We wanted to learn how to build a game with a GUI that we created ourselves. It's called "Terrible Games" because we wanted the games to be annoying or have a surprise twist!

What it does

There's a basic title screen with three planned games and two completed games. Tiles is a puzzle game in which you have to swap tiles with the blank space until all the numbers are in order. 52 pickup is the classic fun for the whole family game that requires you to pick up all 52 dropped cards.

How to play

We ran out of time to write instruction buttons, but both completed games are designed to be played with the mouse. For 52 pickup, click on the cards. For tiles, swap the tiles by clicking a tile and then clicking into an unoccupied space. Sort in order to win! Press backspace to return to the main menu.

How we built it

We used python and pygame to build it.

Challenges we ran into

Originally we wanted to do a multiplayer webapp, but both of us have limited experience in that, so late Friday we changed course to pygame. Other challenges were learning how python treats variables, learning what functions to use to display, and changing the display.

Also, it turns out there's a lot of design work that goes into designing a proper game loop with transitions and whatnot. We actually had to refactor the code twice as we went along, as our original plans for transitioning between game states (title screen/tiles/52 pickup/snake) didn't work as planned.

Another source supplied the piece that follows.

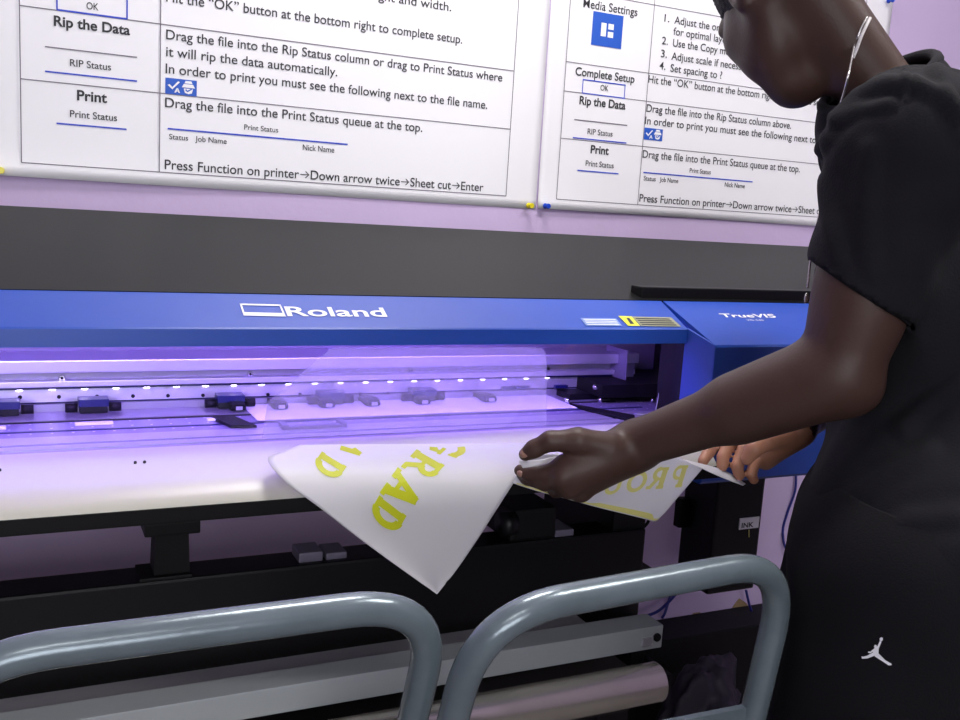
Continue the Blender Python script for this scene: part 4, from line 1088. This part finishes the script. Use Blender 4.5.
# emblem of a leaping figure on the shorts, pressed onto the cloth
from mathutils.bvhtree import BVHTree
bv = BVHTree.FromPolygons([v_.co.copy() for v_ in me.vertices], [tuple(p.vertices) for p in me.polygons])
def onto(px, py, lift):
    d = Vector(ray(px, py)).normalized(); h = bv.ray_cast(Vector(CAMP), d)
    return (h[0]-d*lift) if h[0] else Vector(D(px, py, .92))
EM = [[(881.0, 637.2), (882.8, 637.8), (882.9, 640), (881.5, 641.4), (879.8, 640.6), (879.6, 638.4)],
      [(879.8, 641), (881.6, 641.6), (878.6, 649.2), (876.2, 648.4)],
      [(874.8, 644.6), (876.6, 645.2), (877, 647.4), (875.4, 648.6), (873.8, 646.8)],
      [(874.2, 648), (878.8, 648.4), (878.4, 655.2), (873.2, 655.6), (872.8, 652)],
      [(873.4, 649), (874.6, 650.6), (870.4, 653.4), (867.8, 652.6), (868.4, 651.4), (870.4, 651.6)],
      [(873.4, 652.2), (874.4, 655.8), (867.6, 658.4), (862.0, 658.8), (861.4, 656.4), (863.2, 656.6), (867.2, 655.6)],
      [(876.6, 652.4), (878.4, 653.2), (885.4, 660.2), (891.6, 663.8), (891.4, 665.2), (888.6, 665.4), (883.0, 661.6), (874.4, 656.2)]]
V = []; Fc = []
for pg in EM:
    n = len(V); V += [tuple(onto(x, y, .0045)) for x, y in pg]; Fc.append(tuple(range(n, n+len(pg))))
me2 = bpy.data.meshes.new('emblem'); me2.from_pydata(V, [], Fc); under(SHO, link('emblem', me2, 'white', None))
# shoes
for an in (LAN, RAN):
    S = SDF(an-.25, an+.25, .006)
    S.cone(an-UP*.045-FW*.045, an-UP*.045+FW*.05, .040, .042, .02); S.cone(an-UP*.045+FW*.05, an-UP*.052+FW*.17, .042, .032, .02); S.cone(an-UP*.04-FW*.02, an+UP*.01, .043, .046, .02)
    v, q = S.mesh(); v[:, 2] = np.maximum(v[:, 2], .004); under(PER, link('shoe', to_mesh('shoe', v, q), 'shoe', None, True))
# necklace: cord round the neck, chain hanging plumb
def skin_hit(px, py, lift):
    d = Vector(ray(px, py)).normalized()
    best = None
    for t in TREES:
        h = t.ray_cast(Vector(CAMP), d)
        if h[0] and (best is None or h[3] < best[1]): best = (h[0], h[3])
    return (best[0]-d*lift) if best else Vector(D(px, py, .98))
TREES = []
for o in (BODY, SHIRT):
    TREES.append(BVHTree.FromPolygons([v_.co.copy() for v_ in o.data.vertices], [tuple(p.vertices) for p in o.data.polygons]))
NK = under(PER, MB().tube(spline([skin_hit(x, y, .002) for x, y in ((870, 18), (866, 26), (861, 37), (857, 48), (853, 58))]), .0019, 8).build('necklace', 'cord', None, True))
pts = [skin_hit(x, y, .002) for x, y in ((867, 17), (862, 26), (858, 36), (854, 46))]
e = Vector(D(852, 56, .985)); 
g = [Vector(D(x, y, dd)) for x, y, dd in ((849, 72, 1.00), (844, 92, 1.01), (838.5, 112, 1.02), (832, 150, 1.03), (821, 205, 1.03), (812, 250, 1.03), (807.5, 288, 1.03))]
under(NK, MB().tube(spline([tuple(p) for p in pts]+[tuple(x) for x in g]), .0012, 8).build('chain', 'chain', None, True))
p = D(811.5, 250, 1.028); under(NK, MB().ball(tuple(p), .0028, n=12).build('bead', 'chain', None, True))
p = D(806.5, 298, 1.03); under(NK, MB().ball(tuple(p), .0030, (1, .6, 2.0), 12).build('pendant', 'chain', None, True))

# ------------------------------------------------------------------ lights
world = bpy.data.worlds.new('room_air'); scene.world = world; world.use_nodes = True
world.node_tree.nodes['Background'].inputs[0].default_value = (.5, .47, .55, 1); world.node_tree.nodes['Background'].inputs[1].default_value = .0
def lamp(x, y, sx, sy, power, label):
    t = thing('ceiling_light', label, 'ceiling light', (x, y, 2.62), 'ceiling lights')
    under(t, MB().box(x-sx/2-.03, x+sx/2+.03, y-sy/2-.03, y+sy/2+.03, 2.60, 2.62).build('light_frame', 'white', None))
    under(t, MB().box(x-sx/2, x+sx/2, y-sy/2, y+sy/2, 2.592, 2.60).build('diffuser', 'lamp', None))
    l = bpy.data.lights.new('lamp_light', 'AREA'); l.shape = 'RECTANGLE'; l.size = sx; l.size_y = sy; l.energy = power; l.color = (1, .97, .94)
    o = bpy.data.objects.new('lamp_light', l); COL.objects.link(o); o.location = (x, y, 2.588); under(t, o)
lamp(.72, 1.28, .60, .30, 14, 'ceiling light panel above the printer')
lamp(1.55, .42, .8, .30, 16, 'ceiling light panel to the right of the person')
lamp(-.3, -.9, 1.0, .30, 5, 'added fill light panel behind the viewer')  # unseen, added for more frontal light on the posters
l = bpy.data.lights.new('violet_strip_light', 'AREA'); l.shape = 'RECTANGLE'; l.size = 1.45; l.size_y = .018; l.energy = 7.8; l.color = (.32, .18, 1.0)
o = bpy.data.objects.new('violet_strip_light', l); COL.objects.link(o); o.location = (.13, 1.195, 1.1455); o.rotation_euler = (math.radians(48), 0, 0); under(PRN, o)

Accomplishments that we're proud of

Emily: I'm really proud that we were able to pull this together in such a short period of time, considering neither of us had ever heard of pygame before. I actually like how it turned out quite a bit! I think it looks fun in an ironic way. I think I also learned more about how Python works, and more things about object-oriented programming. Some seemingly small issues actually took a lot of research to solve, and it increased my understanding more comprehensively.

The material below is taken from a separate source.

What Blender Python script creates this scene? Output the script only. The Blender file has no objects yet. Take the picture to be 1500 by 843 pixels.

Brandon: I'm proud of the progress I've made towards becoming a better programmer. I've always considered myself to be decent at programming, at least in terms of theory, but it turns out there's actually a lot to be learned in terms of object-oriented programming. Before this hackathon, I could not tell you when to use a struct vs a class, when to make a new file, etc., but after browsing through countless StackOverflow threads I can say that my knowledge has improved significantly.

What we learned

We learned a lot about pygame's functions and how to graphically display things. We also got more familiar with python, how it works, and how it passes variables between functions. We also got lots of hands-on experience with building a complete application from scratch.

What's next for Terrible Games

I'd like to add more hidden easter eggs to the tiles game, such as little quirks to make it more difficult. Also, completing the snake game would be nice!